Why I'm Building My Digital Garden

Why I am Building a digital garden: a space for interconnected notes, ideas, and knowledge. Explore my thoughts behind this project

Why I'm Building My Digital Garden

Summary

Writing with the intent to share has transformed how I learn. Building a digital garden isn't just about organizing thoughts—it's about using public writing as a tool to deepen understanding, challenge assumptions, and connect ideas across different domains.

Key Points

  • Writing for others forces deeper understanding and reveals knowledge gaps
  • Public sharing creates accountability that private notes can't match
  • Regular writing practice improves both thinking clarity and memory retention

Key Takeaways

  • Use public writing as a learning accelerator, not just documentation
  • Challenge your assumptions by explaining concepts to others
  • Build a searchable knowledge system that grows with your thinking

Digital Garden

've always been someone who devours information—books, articles, podcasts, whatever catches my attention. But here's the thing I noticed: most of it just evaporates from my brain within weeks.

About a year ago, I stumbled across a Reddit community about digital gardens. The concept intrigued me, but it took a specific experience at Ola to really understand why public writing matters for learning.

The Ola Revelation: When "Common Knowledge" Isn't So Common

During my time at Ola, I started facilitating small team discussions on various business topics. I thought I understood these concepts well—until I had to explain them to others.

What seemed like straightforward ideas in my head became surprisingly complex when I tried to articulate them clearly. Things I assumed were "common knowledge" weren't common at all. I found myself scrambling to simplify concepts, break down assumptions, and fill gaps I didn't even know existed.

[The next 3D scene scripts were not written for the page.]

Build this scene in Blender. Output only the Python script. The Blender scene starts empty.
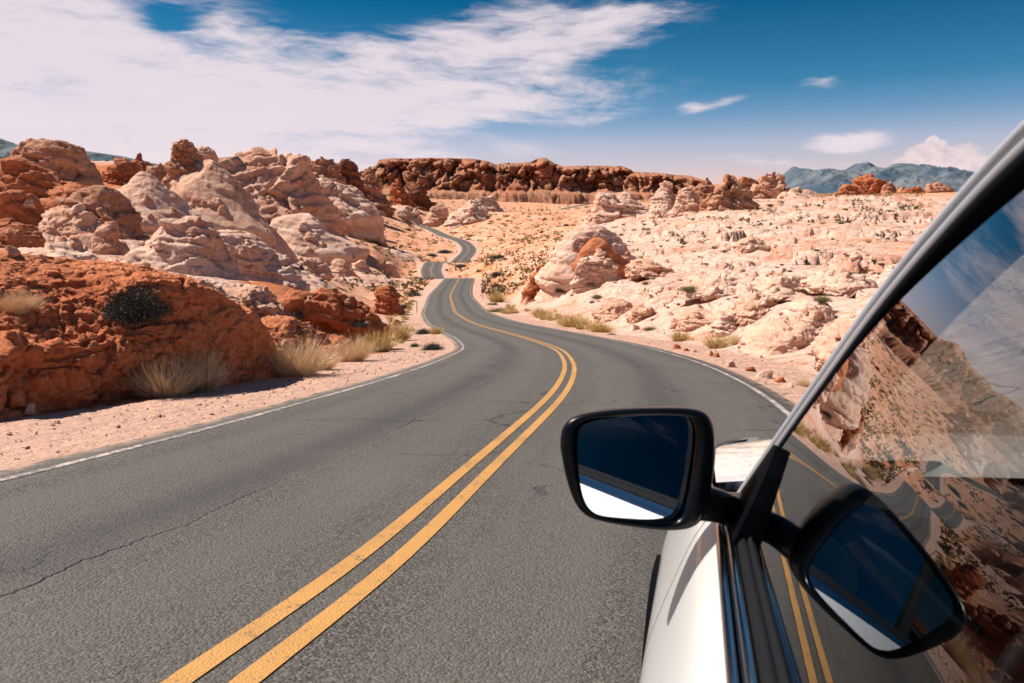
import bpy, bmesh, math, random
import numpy as np
from mathutils import Vector, Matrix
random.seed(7)
R_ = math.radians
scene = bpy.context.scene
COL = scene.collection

# ------------------------------------------------------------------ camera, sky, sun, exposure
FPX, CX, CY, HOR = 760.0, 512.0, 341.5, 212.0          # focal length in pixels of a 1024 px wide frame
PITCH = math.atan((CY - HOR) / FPX)
CP, SP = math.cos(PITCH), math.sin(PITCH)
cam_d = bpy.data.cameras.new('camera')
cam = bpy.data.objects.new('camera', cam_d); COL.objects.link(cam)
cam_d.sensor_width = 36.0
cam_d.lens = 36.0 * FPX / 1024.0
cam.location = (0, 0, 0)
cam.rotation_euler = (math.pi / 2 - PITCH, 0, 0)
cam_d.clip_start = 0.02
cam_d.clip_end = 60000
cam_d.dof.use_dof = True
cam_d.dof.focus_distance = 3.2
cam_d.dof.aperture_fstop = 9.0
scene.camera = cam

SUN_AZ, SUN_EL = -73.0, 51.0                             # azimuth from +Y towards +X, elevation
sd = bpy.data.lights.new('sun', 'SUN'); sd.energy = 5.0; sd.angle = R_(0.53); sd.color = (1.0, 0.93, 0.84)
sun = bpy.data.objects.new('sun', sd); COL.objects.link(sun)
sv = Vector((math.sin(R_(SUN_AZ)) * math.cos(R_(SUN_EL)), math.cos(R_(SUN_AZ)) * math.cos(R_(SUN_EL)), math.sin(R_(SUN_EL))))
sun.rotation_euler = sv.to_track_quat('Z', 'Y').to_euler()
scene.view_settings.view_transform = 'Standard'
scene.view_settings.look = 'None'
scene.view_settings.exposure = 0.62
scene.view_settings.gamma = 1.0
scene.view_settings.use_curve_mapping = False
scene.cycles.use_denoising = True
scene.cycles.use_adaptive_sampling = True
scene.cycles.adaptive_threshold = 0.02
scene.cycles.max_bounces = 8
scene.cycles.diffuse_bounces = 3
scene.cycles.glossy_bounces = 5
scene.cycles.transparent_max_bounces = 12


def ray(px, py):
    a, b = (px - CX) / FPX, -(py - CY) / FPX
    return np.array([a, b * SP + CP, b * CP - SP])


def at(px, py, Y):
    r = ray(px, py)
    return r * (Y / r[1])


def azel(px, py):
    r = ray(px, py); r = r / np.linalg.norm(r)
    return math.atan2(r[0], r[1]), math.asin(r[2])


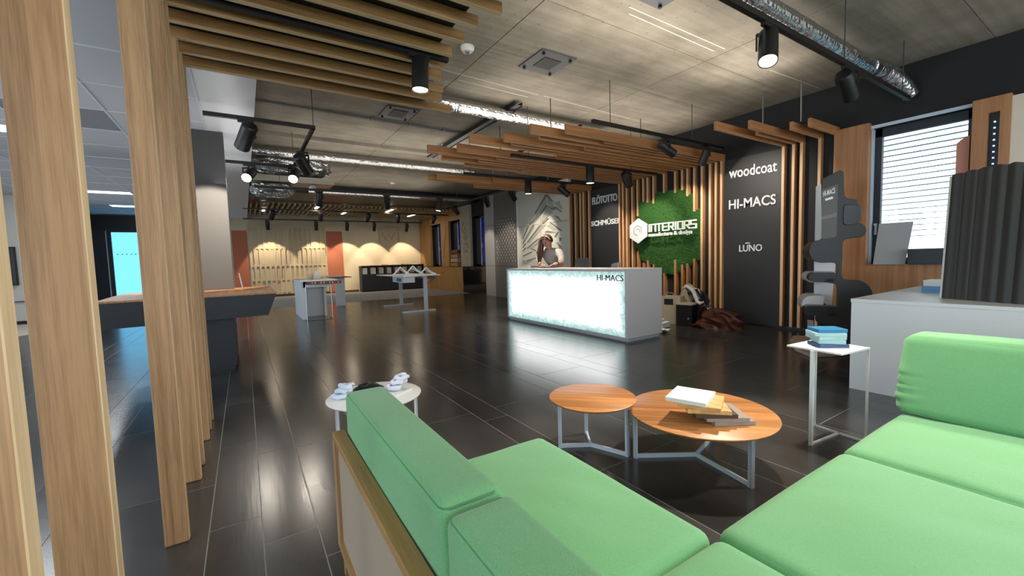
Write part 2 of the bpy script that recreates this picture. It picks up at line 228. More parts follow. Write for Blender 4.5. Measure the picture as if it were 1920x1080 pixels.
# ------------------------------------------------------------------ builders
ORG = {}
def tag(o, label=None, cat=None, group=None, kind=None):
    if label: o['label'] = label
    if cat: o['category'] = cat
    if group: o['group'] = group
    if kind: o['kind'] = kind
    return o
def thing(name, label, cat, loc=(0, 0, 0), group=None):
    o = bpy.data.objects.new(name, None); C.objects.link(o); o.location = loc; o.empty_display_size = .1
    ORG[o.name] = Vector(loc); return tag(o, label, cat, group)
class G:
    """collects shapes in room coordinates, builds them as ONE mesh object"""
    def __init__(s): s.v = []; s.f = []
    def add(s, vs, fs):
        b = len(s.v); s.v += [tuple(p) for p in vs]; s.f += [tuple(b + i for i in f) for f in fs]; return s
    def box(s, x0, x1, y0, y1, z0, z1):
        return s.add([(x, y, z) for z in (z0, z1) for y in (y0, y1) for x in (x0, x1)], [(0, 2, 3, 1), (4, 5, 7, 6), (0, 1, 5, 4), (2, 6, 7, 3), (0, 4, 6, 2), (1, 3, 7, 5)])
    def obox(s, c, ux, uy, uz):
        c, ux, uy, uz = Vector(c), Vector(ux), Vector(uy), Vector(uz)
        return s.add([c + ux * a + uy * b + uz * d for d in (-1, 1) for b in (-1, 1) for a in (-1, 1)], [(0, 2, 3, 1), (4, 5, 7, 6), (0, 1, 5, 4), (2, 6, 7, 3), (0, 4, 6, 2), (1, 3, 7, 5)])
    def bar(s, p, q, w, h, up=(0, 0, 1)):
        p, q = Vector(p), Vector(q); d = (q - p); u = d.normalized(); a = u.cross(Vector(up))
        if a.length < 1e-4: a = u.cross(Vector((0, 1, 0)))
        a.normalize(); b = a.cross(u)
        return s.obox((p + q) / 2, d / 2, a * w / 2, b * h / 2)
    def tube(s, pts, r, n=10, cap=True):
        pts = [Vector(p) for p in pts]; rs = r if isinstance(r, (list, tuple)) else [r] * len(pts)
        base = len(s.v); prev = None
        for i, p in enumerate(pts):
            t = (pts[min(i + 1, len(pts) - 1)] - pts[max(i - 1, 0)]).normalized()
            if prev is None:
                a = t.cross(Vector((0, 0, 1)));
                if a.length < 1e-3: a = t.cross(Vector((1, 0, 0)))
            else: a = prev - t * prev.dot(t)
            a.normalize(); prev = a; b = t.cross(a)
            for k in range(n):
                g = 2 * PI * k / n; s.v.append(tuple(p + (a * math.cos(g) + b * math.sin(g)) * rs[i]))
        for i in range(len(pts) - 1):
            for k in range(n):
                j = (k + 1) % n; o = base + i * n
                s.f.append((o + k, o + j, o + n + j, o + n + k))
        if cap:
            s.f.append(tuple(base + k for k in reversed(range(n)))); e = base + (len(pts) - 1) * n; s.f.append(tuple(e + k for k in range(n)))
        return s
    def cyl(s, p, q, r, n=20): return s.tube([p, q], r, n)
    def lathe(s, prof, cx, cy, n=32):
        base = len(s.v)
        for r, z in prof:
            for k in range(n):
                g = 2 * PI * k / n; s.v.append((cx + r * math.cos(g), cy + r * math.sin(g), z))
        for i in range(len(prof) - 1):
            for k in range(n):
                j = (k + 1) % n; o = base + i * n; s.f.append((o + k, o + j, o + n + j, o + n + k))
        s.f.append(tuple(base + k for k in reversed(range(n)))); e = base + (len(prof) - 1) * n; s.f.append(tuple(e + k for k in range(n)))
        return s
    def prism(s, pts, off):
        """polygon of 3-D points pushed along off"""
        pts = [Vector(p) for p in pts]; off = Vector(off); n = len(pts)
        return s.add(pts + [p + off for p in pts], [tuple(reversed(range(n))), tuple(range(n, 2 * n))] + [(i, (i + 1) % n, n + (i + 1) % n, n + i) for i in range(n)])
    def ball(s, c, r, n=12, sc=(1, 1, 1)):
        c = Vector(c); vs = []; fs = []
        for i in range(n + 1):
            th = PI * i / n
            for k in range(2 * n):
                ph = PI * k / n; vs.append((c.x + r * sc[0] * math.sin(th) * math.cos(ph), c.y + r * sc[1] * math.sin(th) * math.sin(ph), c.z + r * sc[2] * math.cos(th)))
        for i in range(n):
            for k in range(2 * n):
                j = (k + 1) % (2 * n); fs.append((i * 2 * n + k, i * 2 * n + j, (i + 1) * 2 * n + j, (i + 1) * 2 * n + k))
        return s.add(vs, fs)
    def sheet(s, fn, nu, nv):
        return s.add([fn(i / nu, j / nv) for j in range(nv + 1) for i in range(nu + 1)], [(j * (nu + 1) + i, j * (nu + 1) + i + 1, (j + 1) * (nu + 1) + i + 1, (j + 1) * (nu + 1) + i) for j in range(nv) for i in range(nu)])
    def soft(s, x0, x1, y0, y1, z0, z1, r=.04, puff=.02, n=14, fn=None):
        """rounded, puffed cushion"""
        c = Vector(((x0 + x1) / 2, (y0 + y1) / 2, (z0 + z1) / 2)); h = Vector(((x1 - x0) / 2, (y1 - y0) / 2, (z1 - z0) / 2))
        idx = {}; base = len(s.v)
        def put(p):
            key = tuple(round(a, 4) for a in p)
            if key in idx: return idx[key]
            q = Vector([p[i] * h[i] for i in range(3)]); inn = Vector([max(-h[i] + r, min(h[i] - r, q[i])) for i in range(3)])
            d = q - inn
            if d.length > 1e-6: q = inn + d.normalized() * r
            a, b, e = p
            q.z += math.copysign(1, e) * (abs(e) ** 2) * puff * (1 - a * a) * (1 - b * b)
            q.x += math.copysign(1, a) * (abs(a) ** 4) * puff * .6 * (1 - b * b) * (1 - e * e); q.y += math.copysign(1, b) * (abs(b) ** 4) * puff * .6 * (1 - a * a) * (1 - e * e)
            q = q + c
            if fn: q = fn(q, p)
            s.v.append(tuple(q)); idx[key] = len(s.v) - 1; return idx[key]
        def spc(i): # denser towards the rim
            t = -1 + 2 * i / n; return math.copysign(1 - (1 - abs(t)) ** 1.7, t)
        for ax in range(3):
            for sg in (-1, 1):
                for i in range(n):
                    for j in range(n):
                        q = []
                        for (a, b) in ((i, j), (i + 1, j), (i + 1, j + 1), (i, j + 1)):
                            p = [0, 0, 0]; p[ax] = sg; p[(ax + 1) % 3] = spc(a); p[(ax + 2) % 3] = spc(b); q.append(put(p))
                        s.f.append(tuple(q if sg > 0 else reversed(q)))
        return s
    def build(s, name, m, parent=None, smooth=False, bevel=0, sub=0, label=None, loc=None):
        me = bpy.data.meshes.new(name)
        if parent is not None: org = ORG[parent.name]
        elif loc is not None: org = Vector(loc)
        else:
            a = np.array(s.v); org = Vector(((a[:, 0].min() + a[:, 0].max()) / 2, (a[:, 1].min() + a[:, 1].max()) / 2, a[:, 2].min()))
        me.from_pydata([(p[0] - org.x, p[1] - org.y, p[2] - org.z) for p in s.v], [], s.f); me.update()
        me.materials.append(M[m] if isinstance(m, str) else m)
        o = bpy.data.objects.new(name, me); C.objects.link(o)
        if parent is not None: o.parent = parent
        else: o.location = org
        ORG[o.name] = org
        if smooth:
            for p in me.polygons: p.use_smooth = True
        if bevel:
            b = o.modifiers.new('bevel', 'BEVEL'); b.width = bevel; b.segments = 2; b.limit_method = 'ANGLE'; b.angle_limit = math.radians(40)
        if sub:
            k = o.modifiers.new('sub', 'SUBSURF'); k.levels = sub; k.render_levels = sub
        if label: o['label'] = label
        return o
def structure(o): o['kind'] = 'structure'; return o
def smooth_angle(o, deg=35):
    me = o.data
    for p in me.polygons: p.use_smooth = True
    me.set_sharp_from_angle(angle=math.radians(deg)); return o
_tc = {}
def lettering(text, x, y0, y1, z0, z1, depth=.03, shear=0, bold=0, spacing=1.0):
    """flat cut letters on a plane x=const facing -X; y0 is the left (far) end"""
    cu = bpy.data.curves.new('t', 'FONT'); cu.body = text; cu.size = 1; cu.offset = bold; cu.extrude = .5; cu.space_character = spacing; cu.resolution_u = 3
    ob = bpy.data.objects.new('t', cu); C.objects.link(ob)
    dg = bpy.context.evaluated_depsgraph_get(); me = bpy.data.meshes.new_from_object(ob.evaluated_get(dg))
    co_ = np.array([v.co[:] for v in me.vertices]); mn = co_.min(0); mx = co_.max(0)
    g = G(); k = (co_ - mn) / (mx - mn)
    g.v = [(x - depth * c[2], y0 + (y1 - y0) * c[0], z0 + (z1 - z0) * c[1] + shear * c[0]) for c in k]
    g.f = [tuple(p.vertices) for p in me.polygons]
    bpy.data.objects.remove(ob); bpy.data.curves.remove(cu); bpy.data.meshes.remove(me)
    return g

# ================================================================== SETTING
CEIL = 4.03; LOW = 3.5
# floor: grout bed, slate tiles as single pieces, carpet at the far end
fl = structure(G().box(-7.2, 8.4, -3.2, 22, -.12, -.0012).build('floor', 'grout', loc=(0, 0, 0)))
tile_mesh = {}
cols = []; x = -.24 - .96 * 4
edges = []
for k in range(-5, 10):
    b = .96 * k
    if k == 0: edges += [(b, .25), (.25, .72), (.72, .96)]
    else: edges += [(b, b + .72), (b + .72, b + .96)]
tiles = []; rnd = random.Random(3)
for i, (a, b) in enumerate(edges):
    wd = b - a; ln = 1.44 if wd > .3 else 1.2
    off = {0: 0}.get(i, rnd.random() * ln)
    if abs(a - .96) < .01: off = .5
    if abs(b - 1.92) < .01: off = 3.14 % 1.2
    if abs(a - 1.92) < .01: off = 3.38 % 1.44
    if abs(a - 2.64) < .02: off = 4.35 % 1.2
    if abs(a - 2.88) < .02: off = 4.0 % 1.44
    if abs(a - 3.60) < .02: off = 4.69 % 1.2
    if abs(a - 3.84) < .02: off = 4.33 % 1.44
    y = off - ln * 3
    while y < 16:
        y0, y1 = max(y, -3), min(y + ln, 16); y += ln
        if y1 - y0 > .05: tiles.append((a, min(b, 8.2), y0, y1))
def seen(t):
    cx, cy = (t[0] + t[1]) / 2, (t[2] + t[3]) / 2
    v = Vector((cx, cy, 0)) - EYE; z = v.dot(FWD)
    if z < .4: return 1e9
    u, q = v.dot(RIGHT) / z * FPX, v.dot(DOWN) / z * FPX
    return z if abs(u) < 1000 and abs(q) < 620 else 1e6 + z
tiles.sort(key=seen)
rest = G(); gp = .003
for n, (a, b, y0, y1) in enumerate(tiles):
    if n < 290 and seen((a, b, y0, y1)) < 1e6:
        key = (round(b - a, 3), round(y1 - y0, 3))
        if key not in tile_mesh:
            t = G().box(-(b - a) / 2 + gp, (b - a) / 2 - gp, -(y1 - y0) / 2 + gp, (y1 - y0) / 2 - gp, -.0016, 0).build('slate_tile', 'slate', fl); tile_mesh[key] = t.data
        else:
            t = bpy.data.objects.new('slate_tile', tile_mesh[key]); C.objects.link(t); t.parent = fl
        t.location = ((a + b) / 2, (y0 + y1) / 2, 0)
    else: rest.box(a + gp, b - gp, y0 + gp, y1 - gp, -.0016, 0)
o = rest.build('slate_tile_rest', 'slate', fl); o['kind'] = 'stuff'
structure(G().box(-7.2, 8.2, 16.0, 21.8, -.006, .004).build('floor_carpet', 'carpet'))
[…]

This process was uncomfortable but invaluable. Each time I had to explain something, I discovered how shallow my understanding actually was. The act of preparing to teach others forced me to think more rigorously about what I thought I knew.

That's when it clicked: writing with the intent for others to understand is fundamentally different from writing for yourself.

Kiran Brahma Digital Garden

Writing as a Learning Accelerator

I've been taking private notes for years—scattered across apps, notebooks, and random documents. But there's something qualitatively different about writing when you know someone else might read it.

The pressure to be clear forces deeper thinking. When I write privately, I can get away with vague language and half-formed thoughts. When I write publicly, I have to actually understand what I'm saying well enough to explain it to someone else.

It reveals assumptions I didn't know I was making. Private notes let me skip over logical gaps because my brain fills them in automatically. Public writing forces me to spell out the connections between ideas.

It creates a feedback loop for improvement. Even if no one comments, the mere possibility that someone might read and question my thinking makes me more careful about accuracy and completeness.

Why Public Beats Private for Learning

I still take plenty of private notes, but since starting this digital garden, I've noticed a clear difference in retention and understanding between what I write privately versus publicly.

Private notes are often just information capture—copying quotes, jotting quick thoughts, saving references for later. Public writing requires synthesis, organization, and clarity.

The accountability isn't about audience pressure in the traditional sense. It's about the pressure to actually understand what I'm sharing well enough that it could help someone else learn something useful.

Common Place Notebook

Still Figuring It Out

This is very much a work in progress. I'm still experimenting with the right way to organize information, how often to publish, and what level of polish is worth the time investment.

Some posts will be rough, incomplete, or just plain wrong. But that's part of the point—this is a record of learning in real time, not a showcase of perfect knowledge.

The goal isn't to build an audience or establish expertise. It's to use public writing as a tool for better thinking and more durable learning.

If it helps someone else along the way, that's a bonus. If it doesn't, it's still valuable as a forcing function for my own intellectual development.

All the best,
Kiran Brahma

FAQ

Q: Why not just keep better private notes?

I've tried many private note-taking systems. They work fine for information capture, but they don't provide the accountability that comes with explaining concepts to others. Public writing forces a level of clarity and completeness that private notes rarely achieve.

Q: Isn't this just procrastination disguised as productivity?

That's always a risk with any writing practice. But I've found that the learning benefits are real and measurable—I retain more, understand concepts more deeply, and can apply knowledge more effectively when I've written about it publicly.

Q: What if you're wrong about something publicly?

Being wrong publicly is better than being wrong privately. At least when I'm wrong in public, there's a chance someone will correct me. Being wrong in private just reinforces misconceptions.

Q: How do you decide what to write about?

Usually, it's something I'm trying to understand better myself. If I'm reading about a topic and find myself confused or fascinated, that's a good candidate for working through in writing.

Q: Does this actually improve memory and recall?

In my experience, yes. The act of organizing thoughts for public consumption creates stronger mental models than passive consumption or private note-taking alone.

Q: How much time does this take?

More than I initially expected, but the time investment pays dividends when I can quickly reference or build on previous thinking. It's front-loaded effort that saves time later.